-- DATA SECTION --
+ + +
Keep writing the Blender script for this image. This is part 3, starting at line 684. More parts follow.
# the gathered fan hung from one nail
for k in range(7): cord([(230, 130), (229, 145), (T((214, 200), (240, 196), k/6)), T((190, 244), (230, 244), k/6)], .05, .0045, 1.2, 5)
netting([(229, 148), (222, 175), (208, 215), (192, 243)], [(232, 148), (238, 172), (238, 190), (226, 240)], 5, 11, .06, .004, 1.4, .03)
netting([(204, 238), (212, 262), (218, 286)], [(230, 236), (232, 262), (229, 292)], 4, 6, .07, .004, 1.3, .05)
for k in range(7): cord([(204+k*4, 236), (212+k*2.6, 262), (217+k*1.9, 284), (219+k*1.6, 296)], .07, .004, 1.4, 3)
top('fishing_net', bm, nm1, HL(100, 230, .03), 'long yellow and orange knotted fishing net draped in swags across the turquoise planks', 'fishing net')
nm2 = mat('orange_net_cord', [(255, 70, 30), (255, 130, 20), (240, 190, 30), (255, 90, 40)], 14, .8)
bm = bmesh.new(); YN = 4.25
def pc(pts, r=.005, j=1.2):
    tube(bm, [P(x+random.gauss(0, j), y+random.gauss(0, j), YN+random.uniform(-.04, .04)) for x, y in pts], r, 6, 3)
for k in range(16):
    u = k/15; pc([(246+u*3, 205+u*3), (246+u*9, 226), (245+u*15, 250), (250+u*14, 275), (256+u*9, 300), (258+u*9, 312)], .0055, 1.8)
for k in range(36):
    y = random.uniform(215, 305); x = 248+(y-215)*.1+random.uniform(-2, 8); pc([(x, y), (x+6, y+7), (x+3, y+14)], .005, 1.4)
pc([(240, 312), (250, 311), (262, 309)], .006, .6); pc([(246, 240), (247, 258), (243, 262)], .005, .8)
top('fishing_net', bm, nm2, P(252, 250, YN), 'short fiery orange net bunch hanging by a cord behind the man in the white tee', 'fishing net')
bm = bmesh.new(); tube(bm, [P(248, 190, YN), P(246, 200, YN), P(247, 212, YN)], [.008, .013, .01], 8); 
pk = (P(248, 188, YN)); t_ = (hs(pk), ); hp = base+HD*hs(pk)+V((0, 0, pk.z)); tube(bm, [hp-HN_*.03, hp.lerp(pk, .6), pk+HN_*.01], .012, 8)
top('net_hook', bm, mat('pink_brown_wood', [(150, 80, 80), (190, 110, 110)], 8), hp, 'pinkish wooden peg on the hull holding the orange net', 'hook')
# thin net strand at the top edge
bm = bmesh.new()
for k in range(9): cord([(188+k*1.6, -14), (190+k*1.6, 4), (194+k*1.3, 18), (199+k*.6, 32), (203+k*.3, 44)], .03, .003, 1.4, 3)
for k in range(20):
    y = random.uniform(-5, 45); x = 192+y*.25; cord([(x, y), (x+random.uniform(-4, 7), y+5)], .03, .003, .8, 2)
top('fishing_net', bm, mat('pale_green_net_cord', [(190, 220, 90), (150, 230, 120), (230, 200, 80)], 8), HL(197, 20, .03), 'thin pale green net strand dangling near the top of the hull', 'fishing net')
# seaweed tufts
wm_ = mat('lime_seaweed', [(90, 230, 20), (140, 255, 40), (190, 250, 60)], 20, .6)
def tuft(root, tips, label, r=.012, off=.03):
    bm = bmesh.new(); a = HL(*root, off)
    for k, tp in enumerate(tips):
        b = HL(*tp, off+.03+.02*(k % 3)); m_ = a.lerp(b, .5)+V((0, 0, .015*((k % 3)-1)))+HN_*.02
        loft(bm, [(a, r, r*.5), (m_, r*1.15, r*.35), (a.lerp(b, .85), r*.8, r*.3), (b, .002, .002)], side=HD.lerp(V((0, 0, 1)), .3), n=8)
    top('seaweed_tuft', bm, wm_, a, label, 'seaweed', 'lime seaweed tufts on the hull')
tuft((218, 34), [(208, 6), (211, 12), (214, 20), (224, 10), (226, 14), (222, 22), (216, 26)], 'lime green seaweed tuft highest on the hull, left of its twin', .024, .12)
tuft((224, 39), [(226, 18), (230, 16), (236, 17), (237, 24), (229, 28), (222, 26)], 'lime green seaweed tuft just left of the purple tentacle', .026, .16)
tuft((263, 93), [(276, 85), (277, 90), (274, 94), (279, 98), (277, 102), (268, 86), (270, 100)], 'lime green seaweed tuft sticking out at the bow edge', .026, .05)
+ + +
-- THE TASK --
Write the entire listing out again, word for word.

-- FULL OUTPUT --
Keep writing the Blender script for this image. This is part 3, starting at line 684. More parts follow.
# the gathered fan hung from one nail
for k in range(7): cord([(230, 130), (229, 145), (T((214, 200), (240, 196), k/6)), T((190, 244), (230, 244), k/6)], .05, .0045, 1.2, 5)
netting([(229, 148), (222, 175), (208, 215), (192, 243)], [(232, 148), (238, 172), (238, 190), (226, 240)], 5, 11, .06, .004, 1.4, .03)
netting([(204, 238), (212, 262), (218, 286)], [(230, 236), (232, 262), (229, 292)], 4, 6, .07, .004, 1.3, .05)
for k in range(7): cord([(204+k*4, 236), (212+k*2.6, 262), (217+k*1.9, 284), (219+k*1.6, 296)], .07, .004, 1.4, 3)
top('fishing_net', bm, nm1, HL(100, 230, .03), 'long yellow and orange knotted fishing net draped in swags across the turquoise planks', 'fishing net')
nm2 = mat('orange_net_cord', [(255, 70, 30), (255, 130, 20), (240, 190, 30), (255, 90, 40)], 14, .8)
bm = bmesh.new(); YN = 4.25
def pc(pts, r=.005, j=1.2):
    tube(bm, [P(x+random.gauss(0, j), y+random.gauss(0, j), YN+random.uniform(-.04, .04)) for x, y in pts], r, 6, 3)
for k in range(16):
    u = k/15; pc([(246+u*3, 205+u*3), (246+u*9, 226), (245+u*15, 250), (250+u*14, 275), (256+u*9, 300), (258+u*9, 312)], .0055, 1.8)
for k in range(36):
    y = random.uniform(215, 305); x = 248+(y-215)*.1+random.uniform(-2, 8); pc([(x, y), (x+6, y+7), (x+3, y+14)], .005, 1.4)
pc([(240, 312), (250, 311), (262, 309)], .006, .6); pc([(246, 240), (247, 258), (243, 262)], .005, .8)
top('fishing_net', bm, nm2, P(252, 250, YN), 'short fiery orange net bunch hanging by a cord behind the man in the white tee', 'fishing net')
bm = bmesh.new(); tube(bm, [P(248, 190, YN), P(246, 200, YN), P(247, 212, YN)], [.008, .013, .01], 8); 
pk = (P(248, 188, YN)); t_ = (hs(pk), ); hp = base+HD*hs(pk)+V((0, 0, pk.z)); tube(bm, [hp-HN_*.03, hp.lerp(pk, .6), pk+HN_*.01], .012, 8)
top('net_hook', bm, mat('pink_brown_wood', [(150, 80, 80), (190, 110, 110)], 8), hp, 'pinkish wooden peg on the hull holding the orange net', 'hook')
# thin net strand at the top edge
bm = bmesh.new()
for k in range(9): cord([(188+k*1.6, -14), (190+k*1.6, 4), (194+k*1.3, 18), (199+k*.6, 32), (203+k*.3, 44)], .03, .003, 1.4, 3)
for k in range(20):
    y = random.uniform(-5, 45); x = 192+y*.25; cord([(x, y), (x+random.uniform(-4, 7), y+5)], .03, .003, .8, 2)
top('fishing_net', bm, mat('pale_green_net_cord', [(190, 220, 90), (150, 230, 120), (230, 200, 80)], 8), HL(197, 20, .03), 'thin pale green net strand dangling near the top of the hull', 'fishing net')
# seaweed tufts
wm_ = mat('lime_seaweed', [(90, 230, 20), (140, 255, 40), (190, 250, 60)], 20, .6)
def tuft(root, tips, label, r=.012, off=.03):
    bm = bmesh.new(); a = HL(*root, off)
    for k, tp in enumerate(tips):
        b = HL(*tp, off+.03+.02*(k % 3)); m_ = a.lerp(b, .5)+V((0, 0, .015*((k % 3)-1)))+HN_*.02
        loft(bm, [(a, r, r*.5), (m_, r*1.15, r*.35), (a.lerp(b, .85), r*.8, r*.3), (b, .002, .002)], side=HD.lerp(V((0, 0, 1)), .3), n=8)
    top('seaweed_tuft', bm, wm_, a, label, 'seaweed', 'lime seaweed tufts on the hull')
tuft((218, 34), [(208, 6), (211, 12), (214, 20), (224, 10), (226, 14), (222, 22), (216, 26)], 'lime green seaweed tuft highest on the hull, left of its twin', .024, .12)
tuft((224, 39), [(226, 18), (230, 16), (236, 17), (237, 24), (229, 28), (222, 26)], 'lime green seaweed tuft just left of the purple tentacle', .026, .16)
tuft((263, 93), [(276, 85), (277, 90), (274, 94), (279, 98), (277, 102), (268, 86), (270, 100)], 'lime green seaweed tuft sticking out at the bow edge', .026, .05)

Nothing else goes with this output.